DATA EXTRACT:
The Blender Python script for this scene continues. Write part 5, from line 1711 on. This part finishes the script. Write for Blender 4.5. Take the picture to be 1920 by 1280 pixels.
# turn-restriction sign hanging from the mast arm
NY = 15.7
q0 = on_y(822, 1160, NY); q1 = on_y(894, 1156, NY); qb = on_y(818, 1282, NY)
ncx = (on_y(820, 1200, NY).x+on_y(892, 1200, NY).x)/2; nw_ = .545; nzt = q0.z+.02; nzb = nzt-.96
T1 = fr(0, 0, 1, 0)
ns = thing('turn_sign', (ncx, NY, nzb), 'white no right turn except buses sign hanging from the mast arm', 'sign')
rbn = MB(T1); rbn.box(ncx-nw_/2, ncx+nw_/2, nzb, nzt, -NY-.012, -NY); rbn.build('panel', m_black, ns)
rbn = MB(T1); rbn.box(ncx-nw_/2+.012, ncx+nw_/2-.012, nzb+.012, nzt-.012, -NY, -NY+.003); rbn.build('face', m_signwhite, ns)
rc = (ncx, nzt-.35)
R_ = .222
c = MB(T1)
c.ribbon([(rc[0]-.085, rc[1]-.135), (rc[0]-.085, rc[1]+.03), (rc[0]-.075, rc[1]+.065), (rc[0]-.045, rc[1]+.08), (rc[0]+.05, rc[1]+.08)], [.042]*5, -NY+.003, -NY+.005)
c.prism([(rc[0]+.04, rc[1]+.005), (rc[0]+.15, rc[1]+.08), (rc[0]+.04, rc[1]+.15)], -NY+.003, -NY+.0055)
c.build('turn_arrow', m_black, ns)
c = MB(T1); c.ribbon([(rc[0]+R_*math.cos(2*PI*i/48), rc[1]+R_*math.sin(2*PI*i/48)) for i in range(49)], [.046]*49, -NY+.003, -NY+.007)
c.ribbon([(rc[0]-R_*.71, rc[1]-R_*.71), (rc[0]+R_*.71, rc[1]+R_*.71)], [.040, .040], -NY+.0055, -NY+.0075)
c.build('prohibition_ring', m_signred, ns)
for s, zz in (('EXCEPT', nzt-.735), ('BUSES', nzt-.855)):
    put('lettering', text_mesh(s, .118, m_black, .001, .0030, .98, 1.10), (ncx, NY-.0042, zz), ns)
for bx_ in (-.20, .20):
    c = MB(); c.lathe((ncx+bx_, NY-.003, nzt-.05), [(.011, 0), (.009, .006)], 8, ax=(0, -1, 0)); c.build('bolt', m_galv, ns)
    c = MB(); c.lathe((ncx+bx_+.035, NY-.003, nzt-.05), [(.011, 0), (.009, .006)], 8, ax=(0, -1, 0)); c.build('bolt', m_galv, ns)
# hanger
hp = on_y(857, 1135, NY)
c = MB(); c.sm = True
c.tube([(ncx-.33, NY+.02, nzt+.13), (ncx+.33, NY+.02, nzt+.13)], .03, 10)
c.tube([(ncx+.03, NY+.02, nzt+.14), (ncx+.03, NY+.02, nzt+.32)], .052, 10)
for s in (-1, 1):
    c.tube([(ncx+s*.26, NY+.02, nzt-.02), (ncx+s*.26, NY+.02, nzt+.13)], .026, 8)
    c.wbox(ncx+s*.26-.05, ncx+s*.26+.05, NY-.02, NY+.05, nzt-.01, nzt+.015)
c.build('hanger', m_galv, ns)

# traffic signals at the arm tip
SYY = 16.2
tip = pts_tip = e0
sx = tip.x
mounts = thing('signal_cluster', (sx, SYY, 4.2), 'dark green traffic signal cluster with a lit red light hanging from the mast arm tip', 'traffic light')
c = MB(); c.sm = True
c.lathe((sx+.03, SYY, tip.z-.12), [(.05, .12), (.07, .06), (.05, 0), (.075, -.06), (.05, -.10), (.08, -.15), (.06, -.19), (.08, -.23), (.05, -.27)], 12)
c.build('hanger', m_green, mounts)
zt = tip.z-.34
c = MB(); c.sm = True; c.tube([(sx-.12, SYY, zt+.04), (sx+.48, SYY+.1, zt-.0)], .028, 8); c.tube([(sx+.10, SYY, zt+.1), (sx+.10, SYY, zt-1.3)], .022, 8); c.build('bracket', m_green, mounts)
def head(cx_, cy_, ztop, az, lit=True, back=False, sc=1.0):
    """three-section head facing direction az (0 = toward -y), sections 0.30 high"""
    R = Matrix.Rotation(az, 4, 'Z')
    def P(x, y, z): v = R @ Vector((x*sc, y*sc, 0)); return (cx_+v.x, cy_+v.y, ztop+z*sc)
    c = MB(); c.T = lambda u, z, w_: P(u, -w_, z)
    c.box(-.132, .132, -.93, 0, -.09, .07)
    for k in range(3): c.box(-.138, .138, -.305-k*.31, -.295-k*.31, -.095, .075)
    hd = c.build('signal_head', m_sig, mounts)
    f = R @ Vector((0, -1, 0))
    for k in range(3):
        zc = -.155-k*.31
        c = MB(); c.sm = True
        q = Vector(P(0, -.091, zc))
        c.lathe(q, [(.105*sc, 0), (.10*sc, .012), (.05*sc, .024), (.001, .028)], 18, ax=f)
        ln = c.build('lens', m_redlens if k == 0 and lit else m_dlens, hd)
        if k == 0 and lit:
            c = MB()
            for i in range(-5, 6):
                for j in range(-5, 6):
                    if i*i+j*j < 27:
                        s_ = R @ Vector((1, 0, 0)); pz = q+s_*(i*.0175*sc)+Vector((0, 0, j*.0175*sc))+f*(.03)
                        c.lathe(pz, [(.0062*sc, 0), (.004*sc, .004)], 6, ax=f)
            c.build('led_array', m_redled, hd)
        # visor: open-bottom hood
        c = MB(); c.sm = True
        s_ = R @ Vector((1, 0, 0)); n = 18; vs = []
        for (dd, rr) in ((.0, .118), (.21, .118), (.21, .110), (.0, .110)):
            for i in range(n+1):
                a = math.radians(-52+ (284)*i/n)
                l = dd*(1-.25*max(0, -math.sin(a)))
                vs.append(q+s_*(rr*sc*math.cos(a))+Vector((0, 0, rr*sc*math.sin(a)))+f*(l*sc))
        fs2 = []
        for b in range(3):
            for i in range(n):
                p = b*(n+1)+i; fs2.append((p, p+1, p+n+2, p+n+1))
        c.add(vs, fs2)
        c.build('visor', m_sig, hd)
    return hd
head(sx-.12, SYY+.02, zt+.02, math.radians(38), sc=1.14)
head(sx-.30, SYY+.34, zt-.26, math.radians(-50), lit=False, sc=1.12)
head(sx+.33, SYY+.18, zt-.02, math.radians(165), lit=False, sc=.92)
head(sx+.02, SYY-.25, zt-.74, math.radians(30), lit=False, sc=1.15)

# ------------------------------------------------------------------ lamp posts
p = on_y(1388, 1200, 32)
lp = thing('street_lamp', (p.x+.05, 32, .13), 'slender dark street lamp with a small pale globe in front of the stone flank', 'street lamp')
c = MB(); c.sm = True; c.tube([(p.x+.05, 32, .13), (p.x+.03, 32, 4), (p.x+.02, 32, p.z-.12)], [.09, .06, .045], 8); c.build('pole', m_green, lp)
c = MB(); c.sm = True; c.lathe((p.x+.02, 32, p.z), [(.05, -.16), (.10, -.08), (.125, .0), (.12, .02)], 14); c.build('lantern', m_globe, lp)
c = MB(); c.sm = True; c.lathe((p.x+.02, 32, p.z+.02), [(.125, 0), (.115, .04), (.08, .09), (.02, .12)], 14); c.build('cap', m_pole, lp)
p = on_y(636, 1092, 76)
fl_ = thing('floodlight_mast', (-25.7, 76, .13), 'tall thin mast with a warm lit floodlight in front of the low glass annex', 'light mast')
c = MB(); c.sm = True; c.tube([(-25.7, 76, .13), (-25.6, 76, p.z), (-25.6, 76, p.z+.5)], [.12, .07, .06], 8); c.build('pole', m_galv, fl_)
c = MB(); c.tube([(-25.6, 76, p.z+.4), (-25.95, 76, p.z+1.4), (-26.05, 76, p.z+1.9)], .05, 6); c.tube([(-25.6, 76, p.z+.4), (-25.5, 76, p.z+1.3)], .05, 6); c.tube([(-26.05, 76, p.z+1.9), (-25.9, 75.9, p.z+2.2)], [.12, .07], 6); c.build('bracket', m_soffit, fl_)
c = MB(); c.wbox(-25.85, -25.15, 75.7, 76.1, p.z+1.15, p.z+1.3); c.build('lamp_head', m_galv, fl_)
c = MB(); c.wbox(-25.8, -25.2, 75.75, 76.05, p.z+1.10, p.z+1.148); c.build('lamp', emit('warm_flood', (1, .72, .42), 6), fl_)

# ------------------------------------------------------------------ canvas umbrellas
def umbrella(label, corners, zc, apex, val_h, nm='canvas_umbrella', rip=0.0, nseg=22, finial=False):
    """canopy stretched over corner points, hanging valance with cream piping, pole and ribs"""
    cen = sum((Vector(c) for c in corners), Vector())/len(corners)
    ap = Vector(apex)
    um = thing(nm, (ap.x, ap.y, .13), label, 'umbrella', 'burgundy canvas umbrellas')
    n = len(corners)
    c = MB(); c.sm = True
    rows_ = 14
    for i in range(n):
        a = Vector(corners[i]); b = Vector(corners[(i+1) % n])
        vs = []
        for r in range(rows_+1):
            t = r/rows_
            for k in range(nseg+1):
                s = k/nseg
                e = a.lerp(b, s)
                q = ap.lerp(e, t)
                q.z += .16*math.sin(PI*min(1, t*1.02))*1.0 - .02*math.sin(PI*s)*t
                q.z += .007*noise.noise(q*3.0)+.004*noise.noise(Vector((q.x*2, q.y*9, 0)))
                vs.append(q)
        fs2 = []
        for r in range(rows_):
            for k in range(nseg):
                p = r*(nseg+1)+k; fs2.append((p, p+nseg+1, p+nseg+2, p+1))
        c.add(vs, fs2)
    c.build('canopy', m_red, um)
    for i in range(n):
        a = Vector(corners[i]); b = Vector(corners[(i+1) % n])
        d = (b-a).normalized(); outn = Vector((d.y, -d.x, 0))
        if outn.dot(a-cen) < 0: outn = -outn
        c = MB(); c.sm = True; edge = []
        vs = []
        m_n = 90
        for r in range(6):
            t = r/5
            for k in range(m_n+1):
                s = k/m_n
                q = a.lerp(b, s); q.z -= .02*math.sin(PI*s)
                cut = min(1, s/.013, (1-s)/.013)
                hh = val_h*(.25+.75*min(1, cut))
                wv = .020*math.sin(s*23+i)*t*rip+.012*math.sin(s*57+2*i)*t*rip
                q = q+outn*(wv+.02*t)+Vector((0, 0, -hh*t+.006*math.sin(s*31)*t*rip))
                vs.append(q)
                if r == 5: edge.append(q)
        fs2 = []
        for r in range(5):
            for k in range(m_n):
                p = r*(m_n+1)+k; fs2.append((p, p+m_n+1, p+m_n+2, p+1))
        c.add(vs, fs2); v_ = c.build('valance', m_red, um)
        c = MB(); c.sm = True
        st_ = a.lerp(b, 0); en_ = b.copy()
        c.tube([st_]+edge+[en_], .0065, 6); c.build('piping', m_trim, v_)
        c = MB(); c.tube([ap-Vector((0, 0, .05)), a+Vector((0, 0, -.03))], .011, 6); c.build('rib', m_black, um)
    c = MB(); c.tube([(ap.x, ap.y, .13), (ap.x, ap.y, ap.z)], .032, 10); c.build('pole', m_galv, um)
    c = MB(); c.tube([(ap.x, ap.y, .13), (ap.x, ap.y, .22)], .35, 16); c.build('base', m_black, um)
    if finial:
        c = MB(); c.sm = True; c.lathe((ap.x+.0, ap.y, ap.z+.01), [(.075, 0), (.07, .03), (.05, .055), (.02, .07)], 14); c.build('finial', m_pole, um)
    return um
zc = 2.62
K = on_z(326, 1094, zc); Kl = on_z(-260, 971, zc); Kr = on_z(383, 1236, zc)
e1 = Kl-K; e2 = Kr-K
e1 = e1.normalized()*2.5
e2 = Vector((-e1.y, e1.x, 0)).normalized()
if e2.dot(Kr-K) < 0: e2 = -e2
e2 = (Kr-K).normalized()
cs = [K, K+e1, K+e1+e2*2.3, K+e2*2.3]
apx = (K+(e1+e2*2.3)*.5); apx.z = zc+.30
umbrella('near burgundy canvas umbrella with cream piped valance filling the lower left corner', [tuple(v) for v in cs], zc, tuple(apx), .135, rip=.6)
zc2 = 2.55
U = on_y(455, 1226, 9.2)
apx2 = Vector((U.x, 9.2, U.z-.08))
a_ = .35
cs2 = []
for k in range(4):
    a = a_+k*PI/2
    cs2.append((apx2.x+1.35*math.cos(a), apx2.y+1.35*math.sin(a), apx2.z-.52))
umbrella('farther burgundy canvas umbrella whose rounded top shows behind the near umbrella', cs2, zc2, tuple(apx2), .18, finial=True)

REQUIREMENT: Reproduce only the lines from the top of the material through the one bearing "c.build('hanger', m_galv, ns)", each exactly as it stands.

PROBLEM SOLUTION:
The Blender Python script for this scene continues. Write part 5, from line 1711 on. This part finishes the script. Write for Blender 4.5. Take the picture to be 1920 by 1280 pixels.
# turn-restriction sign hanging from the mast arm
NY = 15.7
q0 = on_y(822, 1160, NY); q1 = on_y(894, 1156, NY); qb = on_y(818, 1282, NY)
ncx = (on_y(820, 1200, NY).x+on_y(892, 1200, NY).x)/2; nw_ = .545; nzt = q0.z+.02; nzb = nzt-.96
T1 = fr(0, 0, 1, 0)
ns = thing('turn_sign', (ncx, NY, nzb), 'white no right turn except buses sign hanging from the mast arm', 'sign')
rbn = MB(T1); rbn.box(ncx-nw_/2, ncx+nw_/2, nzb, nzt, -NY-.012, -NY); rbn.build('panel', m_black, ns)
rbn = MB(T1); rbn.box(ncx-nw_/2+.012, ncx+nw_/2-.012, nzb+.012, nzt-.012, -NY, -NY+.003); rbn.build('face', m_signwhite, ns)
rc = (ncx, nzt-.35)
R_ = .222
c = MB(T1)
c.ribbon([(rc[0]-.085, rc[1]-.135), (rc[0]-.085, rc[1]+.03), (rc[0]-.075, rc[1]+.065), (rc[0]-.045, rc[1]+.08), (rc[0]+.05, rc[1]+.08)], [.042]*5, -NY+.003, -NY+.005)
c.prism([(rc[0]+.04, rc[1]+.005), (rc[0]+.15, rc[1]+.08), (rc[0]+.04, rc[1]+.15)], -NY+.003, -NY+.0055)
c.build('turn_arrow', m_black, ns)
c = MB(T1); c.ribbon([(rc[0]+R_*math.cos(2*PI*i/48), rc[1]+R_*math.sin(2*PI*i/48)) for i in range(49)], [.046]*49, -NY+.003, -NY+.007)
c.ribbon([(rc[0]-R_*.71, rc[1]-R_*.71), (rc[0]+R_*.71, rc[1]+R_*.71)], [.040, .040], -NY+.0055, -NY+.0075)
c.build('prohibition_ring', m_signred, ns)
for s, zz in (('EXCEPT', nzt-.735), ('BUSES', nzt-.855)):
    put('lettering', text_mesh(s, .118, m_black, .001, .0030, .98, 1.10), (ncx, NY-.0042, zz), ns)
for bx_ in (-.20, .20):
    c = MB(); c.lathe((ncx+bx_, NY-.003, nzt-.05), [(.011, 0), (.009, .006)], 8, ax=(0, -1, 0)); c.build('bolt', m_galv, ns)
    c = MB(); c.lathe((ncx+bx_+.035, NY-.003, nzt-.05), [(.011, 0), (.009, .006)], 8, ax=(0, -1, 0)); c.build('bolt', m_galv, ns)
# hanger
hp = on_y(857, 1135, NY)
c = MB(); c.sm = True
c.tube([(ncx-.33, NY+.02, nzt+.13), (ncx+.33, NY+.02, nzt+.13)], .03, 10)
c.tube([(ncx+.03, NY+.02, nzt+.14), (ncx+.03, NY+.02, nzt+.32)], .052, 10)
for s in (-1, 1):
    c.tube([(ncx+s*.26, NY+.02, nzt-.02), (ncx+s*.26, NY+.02, nzt+.13)], .026, 8)
    c.wbox(ncx+s*.26-.05, ncx+s*.26+.05, NY-.02, NY+.05, nzt-.01, nzt+.015)
c.build('hanger', m_galv, ns)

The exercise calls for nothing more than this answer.